▶ [SUPPLIED MATERIAL]

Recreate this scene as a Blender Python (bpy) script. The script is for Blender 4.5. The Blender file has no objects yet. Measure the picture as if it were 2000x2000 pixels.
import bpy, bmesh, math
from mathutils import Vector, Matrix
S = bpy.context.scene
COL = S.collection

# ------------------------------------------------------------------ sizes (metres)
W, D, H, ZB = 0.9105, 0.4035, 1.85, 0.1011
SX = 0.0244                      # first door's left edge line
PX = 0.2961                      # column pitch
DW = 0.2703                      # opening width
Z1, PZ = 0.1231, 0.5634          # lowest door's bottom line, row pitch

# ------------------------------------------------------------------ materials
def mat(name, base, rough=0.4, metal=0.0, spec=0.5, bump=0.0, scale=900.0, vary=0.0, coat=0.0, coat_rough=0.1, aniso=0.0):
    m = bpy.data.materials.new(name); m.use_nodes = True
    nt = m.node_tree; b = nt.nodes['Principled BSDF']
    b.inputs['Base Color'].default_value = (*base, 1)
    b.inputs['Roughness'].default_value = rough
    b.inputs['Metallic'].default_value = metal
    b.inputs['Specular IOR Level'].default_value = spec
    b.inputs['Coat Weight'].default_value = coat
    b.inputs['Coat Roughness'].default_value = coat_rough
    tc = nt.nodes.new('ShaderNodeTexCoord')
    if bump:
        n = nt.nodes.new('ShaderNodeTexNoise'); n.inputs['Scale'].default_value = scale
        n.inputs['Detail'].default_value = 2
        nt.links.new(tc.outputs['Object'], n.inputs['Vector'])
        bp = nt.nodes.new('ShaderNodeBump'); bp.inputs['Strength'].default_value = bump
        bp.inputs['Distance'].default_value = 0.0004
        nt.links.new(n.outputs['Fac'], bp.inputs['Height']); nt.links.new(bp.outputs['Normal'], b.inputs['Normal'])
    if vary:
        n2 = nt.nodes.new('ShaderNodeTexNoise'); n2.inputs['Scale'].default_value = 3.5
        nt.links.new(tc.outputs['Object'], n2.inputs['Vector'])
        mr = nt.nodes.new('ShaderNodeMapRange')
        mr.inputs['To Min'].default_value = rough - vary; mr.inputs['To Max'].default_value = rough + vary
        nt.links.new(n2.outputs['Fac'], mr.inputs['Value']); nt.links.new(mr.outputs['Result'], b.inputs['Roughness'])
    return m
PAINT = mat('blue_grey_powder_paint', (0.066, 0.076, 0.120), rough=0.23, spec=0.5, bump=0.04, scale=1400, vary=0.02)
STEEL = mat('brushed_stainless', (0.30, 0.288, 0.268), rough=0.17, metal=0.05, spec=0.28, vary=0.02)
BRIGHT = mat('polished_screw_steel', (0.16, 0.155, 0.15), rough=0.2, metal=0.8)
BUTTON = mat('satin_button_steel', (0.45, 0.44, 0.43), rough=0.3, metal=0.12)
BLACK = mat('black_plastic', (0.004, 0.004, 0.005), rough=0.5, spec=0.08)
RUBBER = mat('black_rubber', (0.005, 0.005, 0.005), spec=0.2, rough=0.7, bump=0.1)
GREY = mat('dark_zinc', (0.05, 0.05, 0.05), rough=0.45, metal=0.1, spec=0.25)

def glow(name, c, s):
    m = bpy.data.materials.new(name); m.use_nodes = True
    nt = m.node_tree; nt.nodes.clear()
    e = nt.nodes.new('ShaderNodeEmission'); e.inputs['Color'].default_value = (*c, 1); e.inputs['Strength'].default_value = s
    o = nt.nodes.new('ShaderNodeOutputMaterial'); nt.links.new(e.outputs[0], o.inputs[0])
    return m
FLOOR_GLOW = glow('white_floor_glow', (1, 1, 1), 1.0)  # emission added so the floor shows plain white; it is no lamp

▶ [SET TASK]
Each line from the top of the material above through the line with "Z1, PZ = 0.1231, 0.5634" must be echoed exactly, and no other line.

▶ [ANSWER BELOW]
Recreate this scene as a Blender Python (bpy) script. The script is for Blender 4.5. The Blender file has no objects yet. Measure the picture as if it were 2000x2000 pixels.
import bpy, bmesh, math
from mathutils import Vector, Matrix
S = bpy.context.scene
COL = S.collection

# ------------------------------------------------------------------ sizes (metres)
W, D, H, ZB = 0.9105, 0.4035, 1.85, 0.1011
SX = 0.0244                      # first door's left edge line
PX = 0.2961                      # column pitch
DW = 0.2703                      # opening width
Z1, PZ = 0.1231, 0.5634          # lowest door's bottom line, row pitch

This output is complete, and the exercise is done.